Anlayacağınız, eğer Yeni Türkiye’nin iktidar bileşenlerinden biri değilseniz, ne örtündüğünüz örtü, ne de bıraktığınız sakal sizi kurtaramıyor. Eğer mensup olduğunuz parti, dernek ya da cemaat, anonim şirket yönetimine itiraz ediyorsa, sokak ortasında bile en vahşi zulümlere uğramanız kaçınılmaz oluyor.

Herkes bilsin ki, bizler de Millî Görüşlüler olarak, “Haksızlık karşısında susan, dilsiz şeytandır” ilâhi buyruğuna iman ediyoruz.
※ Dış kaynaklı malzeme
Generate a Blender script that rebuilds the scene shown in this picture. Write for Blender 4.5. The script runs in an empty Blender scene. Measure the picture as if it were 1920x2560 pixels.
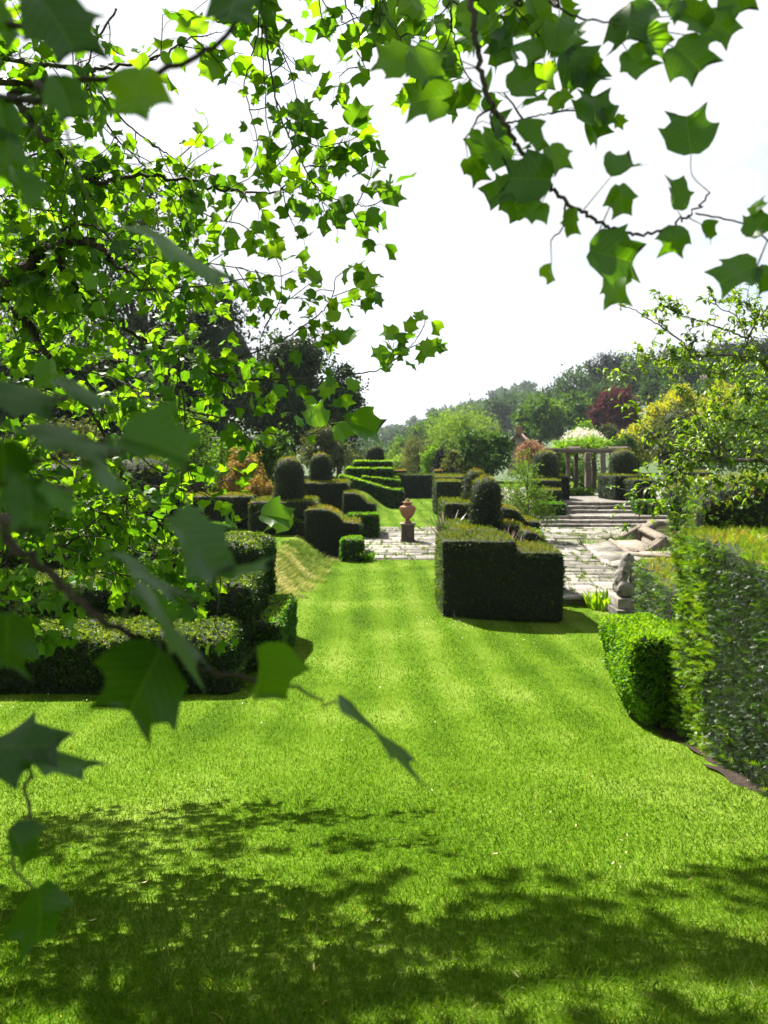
import bpy, math, random
import numpy as np
from mathutils import Matrix, Vector

random.seed(11)
rng = np.random.default_rng(11)
scene = bpy.context.scene
col = scene.collection

# ------------------------------------------------------------------ camera
EYE = 3.3                      # eye height above the lower lawn
FOC = 1800.0                   # focal length in photo pixels (1920 x 2560)
CX, HY = 960.0, 1130.0         # vertical axis and horizon in the photo
cam_d = bpy.data.cameras.new("camera")
cam = bpy.data.objects.new("camera", cam_d)
col.objects.link(cam)
cam.location = (0, 0, EYE)
cam.rotation_euler = (math.radians(90), 0, 0)
cam_d.sensor_fit = 'VERTICAL'
cam_d.sensor_height = 36.0
cam_d.sensor_width = 27.0
cam_d.lens = 36.0 * FOC / 2560.0
cam_d.shift_y = -(1280.0 - HY) / 2560.0
cam_d.clip_start = 0.05
cam_d.clip_end = 5000
cam_d.dof.use_dof = True
cam_d.dof.focus_distance = 5.0
cam_d.dof.aperture_fstop = 3.3
scene.camera = cam
scene.render.resolution_x, scene.render.resolution_y = 768, 1024

# ------------------------------------------------------------------ sky, sun, exposure
SUN_EL = math.radians(53)
SUN_H = Vector((-0.63, 0.775, 0)).normalized()
SUN = Vector((SUN_H.x * math.cos(SUN_EL), SUN_H.y * math.cos(SUN_EL), math.sin(SUN_EL)))
world = bpy.data.worlds.new("World")
scene.world = world
world.use_nodes = True
wn, wl = world.node_tree.nodes, world.node_tree.links
wn.clear()
w_out = wn.new("ShaderNodeOutputWorld")
w_bg = wn.new("ShaderNodeBackground")
w_sky = wn.new("ShaderNodeTexSky")
w_sky.sky_type = 'NISHITA'
w_sky.sun_disc = False
w_sky.sun_elevation = SUN_EL
w_sky.sun_rotation = math.atan2(SUN_H.x, SUN_H.y)
w_sky.air_density = 1.0
w_sky.dust_density = 3.0
w_bg.inputs["Strength"].default_value = 0.06
# thin bright cloud veil with a few blue gaps
w_tc = wn.new("ShaderNodeTexCoord")
w_map = wn.new("ShaderNodeMapping")
w_map.inputs["Scale"].default_value = (1.6, 1.6, 3.2)
w_noise = wn.new("ShaderNodeTexNoise")
w_noise.inputs["Scale"].default_value = 1.7
w_noise.inputs["Detail"].default_value = 6
w_noise.inputs["Roughness"].default_value = 0.55
w_ramp = wn.new("ShaderNodeValToRGB")
w_ramp.color_ramp.elements[0].position = 0.30
w_ramp.color_ramp.elements[1].position = 0.48
w_mix = wn.new("ShaderNodeMixRGB")
w_mix.inputs["Color2"].default_value = (4.1, 4.2, 4.4, 1)
wl.new(w_tc.outputs["Generated"], w_map.inputs["Vector"])
wl.new(w_map.outputs["Vector"], w_noise.inputs["Vector"])
wl.new(w_noise.outputs["Fac"], w_ramp.inputs["Fac"])
wl.new(w_ramp.outputs["Color"], w_mix.inputs["Fac"])
wl.new(w_sky.outputs["Color"], w_mix.inputs["Color1"])
wl.new(w_mix.outputs["Color"], w_bg.inputs["Color"])
wl.new(w_bg.outputs["Background"], w_out.inputs["Surface"])

sun_d = bpy.data.lights.new("sun", 'SUN')
sun_d.energy = 5.0
sun_d.angle = math.radians(0.53)
sun_d.color = (1.0, 0.95, 0.86)
sun = bpy.data.objects.new("sun", sun_d)
col.objects.link(sun)
sun.rotation_euler = SUN.to_track_quat('Z', 'Y').to_euler()
sun.location = (-20, 25, 40)

scene.view_settings.view_transform = 'Standard'
scene.view_settings.look = 'None'
scene.view_settings.gamma = 1.0
scene.view_settings.exposure = 2.05
scene.view_settings.use_curve_mapping = False
scene.render.engine = 'CYCLES'
cy = scene.cycles
cy.use_denoising = True
try:
    cy.denoiser = 'OPENIMAGEDENOISE'
except Exception:
    pass
cy.max_bounces = 7
cy.diffuse_bounces = 5
cy.glossy_bounces = 2
cy.transmission_bounces = 5
cy.transparent_max_bounces = 4
cy.volume_bounces = 0
cy.caustics_reflective = False
cy.caustics_refractive = False
cy.sample_clamp_direct = 2.5
cy.sample_clamp_indirect = 2.5


def at(px, py, d):
    return np.array(((px - CX) / FOC * d, d, EYE - (py - HY) / FOC * d))


def proj(P):
    P = np.asarray(P)
    d = np.maximum(P[..., 1], 1e-3)
    return CX + FOC * P[..., 0] / d, HY - FOC * (P[..., 2] - EYE) / d


# ------------------------------------------------------------------ mesh helpers
class MB:
    """collects vertices and polygons; build() makes ONE mesh object"""

    def __init__(self):
        self.v, self.f, self.t, self.m, self.uv = [], [], [], [], []
        self.n = 0

    def add(self, V, F, tint=0.5, mat=0, uv=None):
        V = np.asarray(V, dtype=np.float64).reshape(-1, 3)
        F = np.asarray(F, dtype=np.int64)
        self.v.append(V)
        self.f.append(F + self.n)
        t = np.asarray(tint, dtype=np.float64)
        self.t.append(np.full(len(V), float(t)) if t.ndim == 0 else t)
        self.m.append(np.full(len(F), mat, dtype=np.int64))
        self.uv.append(np.zeros((len(V), 2)) if uv is None else np.asarray(uv))
        self.n += len(V)
        return self

    def mesh(self, name, mats, smooth=False):
        V = np.concatenate(self.v)
        me = bpy.data.meshes.new(name)
        me.vertices.add(len(V))
        me.vertices.foreach_set("co", V.astype(np.float32).ravel())
        li = np.concatenate([f.ravel() for f in self.f])
        ln = np.concatenate([np.full(len(f), f.shape[1]) for f in self.f])
        me.loops.add(len(li))
        me.loops.foreach_set("vertex_index", li.astype(np.int32))
        me.polygons.add(len(ln))
        st = np.concatenate([[0], np.cumsum(ln)[:-1]])
        me.polygons.foreach_set("loop_start", st.astype(np.int32))
        me.polygons.foreach_set("loop_total", ln.astype(np.int32))
        me.polygons.foreach_set("material_index", np.concatenate(self.m).astype(np.int32))
        if smooth:
            me.polygons.foreach_set("use_smooth", np.ones(len(ln), dtype=bool))
        a = me.attributes.new("tint", 'FLOAT', 'POINT')
        a.data.foreach_set("value", np.concatenate(self.t).astype(np.float32))
        UV = np.concatenate(self.uv)
        if np.any(UV):
            ul = me.uv_layers.new(name="UVMap")
            ul.data.foreach_set("uv", UV[li].astype(np.float32).ravel())
        for m in (mats if isinstance(mats, (list, tuple)) else [mats]):
            me.materials.append(m)
        me.update(calc_edges=True)
        me.validate()
        return me

    def build(self, name, mats, parent=None, smooth=False, origin=None):
        if origin is not None:
            o = np.asarray(origin)
            self.v = [v - o for v in self.v]
        ob = bpy.data.objects.new(name, self.mesh(name, mats, smooth))
        col.objects.link(ob)
        if parent is not None:
            ob.parent = parent
            if origin is None:
                ob.location = -pworld(parent)
        elif origin is not None:
            ob.location = origin
        return ob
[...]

Dünün seküler zalimleriyle meşru siyaset zemininde neden mücadele ettiysek, bugünün sözde dindar görünümlü zalimleriyle de aynı nedenle mücadele ediyoruz. Dün işlenen zulümlerin nasıl tam karşısında olduysak, bugün işlenen zulümlerin de tam karşısında olmaya devam edeceğiz.

Tâ ki, şu yakıcı zulümlere son verip Yaşanabilir Türkiyemize kavuşana dek, yılmadan, usanmadan bu kutlu yürüyüşümüzü sürdüreceğiz.